Quote every line of the data below as it stands, omitting pictures.
----------
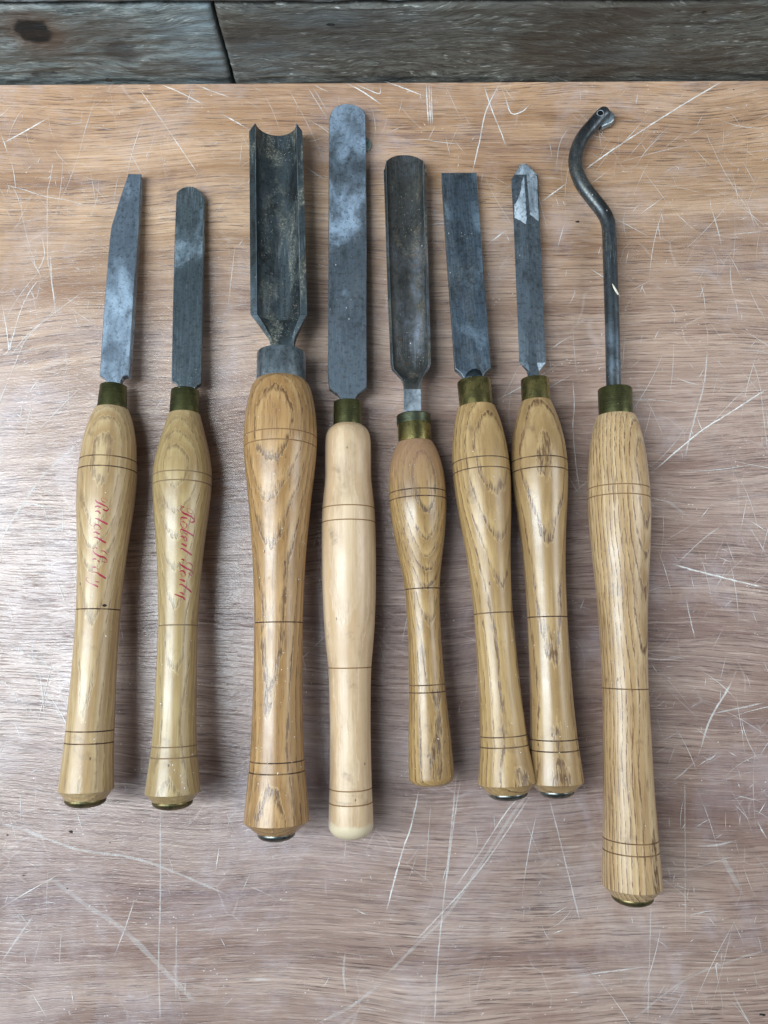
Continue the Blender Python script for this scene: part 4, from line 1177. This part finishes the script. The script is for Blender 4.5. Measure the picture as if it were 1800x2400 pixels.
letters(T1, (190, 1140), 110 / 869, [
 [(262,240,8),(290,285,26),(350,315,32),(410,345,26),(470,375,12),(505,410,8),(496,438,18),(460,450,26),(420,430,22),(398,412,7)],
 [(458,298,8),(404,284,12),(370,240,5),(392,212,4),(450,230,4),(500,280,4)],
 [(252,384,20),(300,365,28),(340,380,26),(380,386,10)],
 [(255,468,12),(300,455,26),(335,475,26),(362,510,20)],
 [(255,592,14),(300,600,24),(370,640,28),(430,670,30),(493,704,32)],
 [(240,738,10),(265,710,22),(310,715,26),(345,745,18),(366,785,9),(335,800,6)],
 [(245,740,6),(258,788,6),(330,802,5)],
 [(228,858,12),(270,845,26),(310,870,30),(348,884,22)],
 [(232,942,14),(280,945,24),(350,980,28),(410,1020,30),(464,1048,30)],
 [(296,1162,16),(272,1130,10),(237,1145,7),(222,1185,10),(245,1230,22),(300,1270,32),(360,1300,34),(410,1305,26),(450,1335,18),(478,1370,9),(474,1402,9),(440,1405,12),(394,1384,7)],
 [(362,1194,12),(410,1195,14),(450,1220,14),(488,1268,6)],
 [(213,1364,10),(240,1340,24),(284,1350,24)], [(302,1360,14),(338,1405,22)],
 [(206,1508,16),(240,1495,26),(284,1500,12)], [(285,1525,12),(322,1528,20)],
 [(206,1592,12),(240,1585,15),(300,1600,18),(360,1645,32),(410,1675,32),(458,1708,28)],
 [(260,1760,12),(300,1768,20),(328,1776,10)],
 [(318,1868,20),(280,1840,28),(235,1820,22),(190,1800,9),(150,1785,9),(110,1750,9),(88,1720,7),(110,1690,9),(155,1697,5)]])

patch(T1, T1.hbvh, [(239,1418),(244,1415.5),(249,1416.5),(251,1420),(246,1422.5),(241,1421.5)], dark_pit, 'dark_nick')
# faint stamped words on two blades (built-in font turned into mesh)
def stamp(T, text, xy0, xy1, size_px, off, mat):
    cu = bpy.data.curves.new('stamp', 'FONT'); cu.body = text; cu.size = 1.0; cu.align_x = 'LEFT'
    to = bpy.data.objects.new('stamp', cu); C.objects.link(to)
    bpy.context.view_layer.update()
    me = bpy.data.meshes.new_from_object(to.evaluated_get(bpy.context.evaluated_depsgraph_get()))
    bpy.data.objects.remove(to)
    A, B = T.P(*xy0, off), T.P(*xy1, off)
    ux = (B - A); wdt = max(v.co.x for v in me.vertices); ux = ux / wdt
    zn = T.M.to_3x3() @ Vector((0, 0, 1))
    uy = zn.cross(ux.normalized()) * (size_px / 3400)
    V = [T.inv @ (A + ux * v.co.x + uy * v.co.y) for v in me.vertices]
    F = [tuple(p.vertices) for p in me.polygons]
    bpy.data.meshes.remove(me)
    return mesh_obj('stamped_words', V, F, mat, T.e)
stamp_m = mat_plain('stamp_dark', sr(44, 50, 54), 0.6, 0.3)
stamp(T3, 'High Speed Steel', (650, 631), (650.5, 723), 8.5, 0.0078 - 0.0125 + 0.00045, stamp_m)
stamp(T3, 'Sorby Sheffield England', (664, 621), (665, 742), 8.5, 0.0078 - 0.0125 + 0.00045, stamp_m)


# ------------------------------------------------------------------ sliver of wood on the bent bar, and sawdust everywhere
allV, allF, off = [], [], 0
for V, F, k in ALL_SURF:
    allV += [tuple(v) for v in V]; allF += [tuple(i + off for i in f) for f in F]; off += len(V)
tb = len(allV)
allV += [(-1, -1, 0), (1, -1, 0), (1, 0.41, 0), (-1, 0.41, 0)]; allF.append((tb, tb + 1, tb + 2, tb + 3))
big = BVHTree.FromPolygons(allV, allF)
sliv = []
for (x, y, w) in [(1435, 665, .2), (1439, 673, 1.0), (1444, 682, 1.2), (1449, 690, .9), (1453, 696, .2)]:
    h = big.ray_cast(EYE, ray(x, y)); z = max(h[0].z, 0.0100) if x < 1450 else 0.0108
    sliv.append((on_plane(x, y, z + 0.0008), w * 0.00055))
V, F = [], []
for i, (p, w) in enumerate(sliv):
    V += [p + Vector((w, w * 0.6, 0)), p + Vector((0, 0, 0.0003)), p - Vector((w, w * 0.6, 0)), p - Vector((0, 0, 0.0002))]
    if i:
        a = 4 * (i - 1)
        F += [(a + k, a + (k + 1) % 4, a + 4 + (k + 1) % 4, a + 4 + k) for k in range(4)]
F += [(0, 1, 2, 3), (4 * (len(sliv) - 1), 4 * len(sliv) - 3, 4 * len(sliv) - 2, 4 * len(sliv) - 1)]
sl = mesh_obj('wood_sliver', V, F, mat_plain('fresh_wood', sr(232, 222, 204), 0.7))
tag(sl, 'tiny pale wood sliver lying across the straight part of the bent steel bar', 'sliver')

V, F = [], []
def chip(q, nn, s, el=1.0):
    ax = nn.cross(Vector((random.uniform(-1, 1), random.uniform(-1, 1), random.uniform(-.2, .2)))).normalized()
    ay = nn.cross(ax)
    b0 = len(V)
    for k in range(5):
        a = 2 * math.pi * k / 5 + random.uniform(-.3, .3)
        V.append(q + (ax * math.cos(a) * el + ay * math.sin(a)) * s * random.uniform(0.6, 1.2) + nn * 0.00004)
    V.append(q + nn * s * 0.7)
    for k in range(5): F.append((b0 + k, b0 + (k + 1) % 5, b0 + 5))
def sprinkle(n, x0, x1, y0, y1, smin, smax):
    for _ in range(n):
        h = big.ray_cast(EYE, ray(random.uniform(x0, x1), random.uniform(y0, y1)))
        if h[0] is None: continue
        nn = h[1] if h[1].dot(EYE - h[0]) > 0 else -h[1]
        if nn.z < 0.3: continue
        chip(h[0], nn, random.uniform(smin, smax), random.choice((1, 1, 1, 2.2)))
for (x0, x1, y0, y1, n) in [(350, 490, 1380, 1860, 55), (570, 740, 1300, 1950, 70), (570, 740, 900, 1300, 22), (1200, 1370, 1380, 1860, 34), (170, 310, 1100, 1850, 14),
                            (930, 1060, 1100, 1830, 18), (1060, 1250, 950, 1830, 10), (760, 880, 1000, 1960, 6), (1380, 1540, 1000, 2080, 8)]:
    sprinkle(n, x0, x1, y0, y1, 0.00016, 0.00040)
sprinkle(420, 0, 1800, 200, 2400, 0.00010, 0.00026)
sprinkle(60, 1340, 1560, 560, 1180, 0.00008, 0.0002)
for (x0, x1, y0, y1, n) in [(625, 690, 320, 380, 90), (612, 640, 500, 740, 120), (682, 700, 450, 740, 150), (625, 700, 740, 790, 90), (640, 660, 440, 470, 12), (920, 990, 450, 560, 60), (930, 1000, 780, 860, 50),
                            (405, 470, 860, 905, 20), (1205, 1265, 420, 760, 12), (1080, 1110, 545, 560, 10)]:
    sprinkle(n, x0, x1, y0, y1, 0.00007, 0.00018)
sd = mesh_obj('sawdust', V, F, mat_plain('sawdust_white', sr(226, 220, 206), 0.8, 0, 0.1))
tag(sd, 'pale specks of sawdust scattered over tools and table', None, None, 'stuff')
----------
- [Output]
Continue the Blender Python script for this scene: part 4, from line 1177. This part finishes the script. The script is for Blender 4.5. Measure the picture as if it were 1800x2400 pixels.
letters(T1, (190, 1140), 110 / 869, [
 [(262,240,8),(290,285,26),(350,315,32),(410,345,26),(470,375,12),(505,410,8),(496,438,18),(460,450,26),(420,430,22),(398,412,7)],
 [(458,298,8),(404,284,12),(370,240,5),(392,212,4),(450,230,4),(500,280,4)],
 [(252,384,20),(300,365,28),(340,380,26),(380,386,10)],
 [(255,468,12),(300,455,26),(335,475,26),(362,510,20)],
 [(255,592,14),(300,600,24),(370,640,28),(430,670,30),(493,704,32)],
 [(240,738,10),(265,710,22),(310,715,26),(345,745,18),(366,785,9),(335,800,6)],
 [(245,740,6),(258,788,6),(330,802,5)],
 [(228,858,12),(270,845,26),(310,870,30),(348,884,22)],
 [(232,942,14),(280,945,24),(350,980,28),(410,1020,30),(464,1048,30)],
 [(296,1162,16),(272,1130,10),(237,1145,7),(222,1185,10),(245,1230,22),(300,1270,32),(360,1300,34),(410,1305,26),(450,1335,18),(478,1370,9),(474,1402,9),(440,1405,12),(394,1384,7)],
 [(362,1194,12),(410,1195,14),(450,1220,14),(488,1268,6)],
 [(213,1364,10),(240,1340,24),(284,1350,24)], [(302,1360,14),(338,1405,22)],
 [(206,1508,16),(240,1495,26),(284,1500,12)], [(285,1525,12),(322,1528,20)],
 [(206,1592,12),(240,1585,15),(300,1600,18),(360,1645,32),(410,1675,32),(458,1708,28)],
 [(260,1760,12),(300,1768,20),(328,1776,10)],
 [(318,1868,20),(280,1840,28),(235,1820,22),(190,1800,9),(150,1785,9),(110,1750,9),(88,1720,7),(110,1690,9),(155,1697,5)]])

patch(T1, T1.hbvh, [(239,1418),(244,1415.5),(249,1416.5),(251,1420),(246,1422.5),(241,1421.5)], dark_pit, 'dark_nick')
# faint stamped words on two blades (built-in font turned into mesh)
def stamp(T, text, xy0, xy1, size_px, off, mat):
    cu = bpy.data.curves.new('stamp', 'FONT'); cu.body = text; cu.size = 1.0; cu.align_x = 'LEFT'
    to = bpy.data.objects.new('stamp', cu); C.objects.link(to)
    bpy.context.view_layer.update()
    me = bpy.data.meshes.new_from_object(to.evaluated_get(bpy.context.evaluated_depsgraph_get()))
    bpy.data.objects.remove(to)
    A, B = T.P(*xy0, off), T.P(*xy1, off)
    ux = (B - A); wdt = max(v.co.x for v in me.vertices); ux = ux / wdt
    zn = T.M.to_3x3() @ Vector((0, 0, 1))
    uy = zn.cross(ux.normalized()) * (size_px / 3400)
    V = [T.inv @ (A + ux * v.co.x + uy * v.co.y) for v in me.vertices]
    F = [tuple(p.vertices) for p in me.polygons]
    bpy.data.meshes.remove(me)
    return mesh_obj('stamped_words', V, F, mat, T.e)
stamp_m = mat_plain('stamp_dark', sr(44, 50, 54), 0.6, 0.3)
stamp(T3, 'High Speed Steel', (650, 631), (650.5, 723), 8.5, 0.0078 - 0.0125 + 0.00045, stamp_m)
stamp(T3, 'Sorby Sheffield England', (664, 621), (665, 742), 8.5, 0.0078 - 0.0125 + 0.00045, stamp_m)


# ------------------------------------------------------------------ sliver of wood on the bent bar, and sawdust everywhere
allV, allF, off = [], [], 0
for V, F, k in ALL_SURF:
    allV += [tuple(v) for v in V]; allF += [tuple(i + off for i in f) for f in F]; off += len(V)
tb = len(allV)
allV += [(-1, -1, 0), (1, -1, 0), (1, 0.41, 0), (-1, 0.41, 0)]; allF.append((tb, tb + 1, tb + 2, tb + 3))
big = BVHTree.FromPolygons(allV, allF)
sliv = []
for (x, y, w) in [(1435, 665, .2), (1439, 673, 1.0), (1444, 682, 1.2), (1449, 690, .9), (1453, 696, .2)]:
    h = big.ray_cast(EYE, ray(x, y)); z = max(h[0].z, 0.0100) if x < 1450 else 0.0108
    sliv.append((on_plane(x, y, z + 0.0008), w * 0.00055))
V, F = [], []
for i, (p, w) in enumerate(sliv):
    V += [p + Vector((w, w * 0.6, 0)), p + Vector((0, 0, 0.0003)), p - Vector((w, w * 0.6, 0)), p - Vector((0, 0, 0.0002))]
    if i:
        a = 4 * (i - 1)
        F += [(a + k, a + (k + 1) % 4, a + 4 + (k + 1) % 4, a + 4 + k) for k in range(4)]
F += [(0, 1, 2, 3), (4 * (len(sliv) - 1), 4 * len(sliv) - 3, 4 * len(sliv) - 2, 4 * len(sliv) - 1)]
sl = mesh_obj('wood_sliver', V, F, mat_plain('fresh_wood', sr(232, 222, 204), 0.7))
tag(sl, 'tiny pale wood sliver lying across the straight part of the bent steel bar', 'sliver')

V, F = [], []
def chip(q, nn, s, el=1.0):
    ax = nn.cross(Vector((random.uniform(-1, 1), random.uniform(-1, 1), random.uniform(-.2, .2)))).normalized()
    ay = nn.cross(ax)
    b0 = len(V)
    for k in range(5):
        a = 2 * math.pi * k / 5 + random.uniform(-.3, .3)
        V.append(q + (ax * math.cos(a) * el + ay * math.sin(a)) * s * random.uniform(0.6, 1.2) + nn * 0.00004)
    V.append(q + nn * s * 0.7)
    for k in range(5): F.append((b0 + k, b0 + (k + 1) % 5, b0 + 5))
def sprinkle(n, x0, x1, y0, y1, smin, smax):
    for _ in range(n):
        h = big.ray_cast(EYE, ray(random.uniform(x0, x1), random.uniform(y0, y1)))
        if h[0] is None: continue
        nn = h[1] if h[1].dot(EYE - h[0]) > 0 else -h[1]
        if nn.z < 0.3: continue
        chip(h[0], nn, random.uniform(smin, smax), random.choice((1, 1, 1, 2.2)))
for (x0, x1, y0, y1, n) in [(350, 490, 1380, 1860, 55), (570, 740, 1300, 1950, 70), (570, 740, 900, 1300, 22), (1200, 1370, 1380, 1860, 34), (170, 310, 1100, 1850, 14),
                            (930, 1060, 1100, 1830, 18), (1060, 1250, 950, 1830, 10), (760, 880, 1000, 1960, 6), (1380, 1540, 1000, 2080, 8)]:
    sprinkle(n, x0, x1, y0, y1, 0.00016, 0.00040)
sprinkle(420, 0, 1800, 200, 2400, 0.00010, 0.00026)
sprinkle(60, 1340, 1560, 560, 1180, 0.00008, 0.0002)
for (x0, x1, y0, y1, n) in [(625, 690, 320, 380, 90), (612, 640, 500, 740, 120), (682, 700, 450, 740, 150), (625, 700, 740, 790, 90), (640, 660, 440, 470, 12), (920, 990, 450, 560, 60), (930, 1000, 780, 860, 50),
                            (405, 470, 860, 905, 20), (1205, 1265, 420, 760, 12), (1080, 1110, 545, 560, 10)]:
    sprinkle(n, x0, x1, y0, y1, 0.00007, 0.00018)
sd = mesh_obj('sawdust', V, F, mat_plain('sawdust_white', sr(226, 220, 206), 0.8, 0, 0.1))
tag(sd, 'pale specks of sawdust scattered over tools and table', None, None, 'stuff')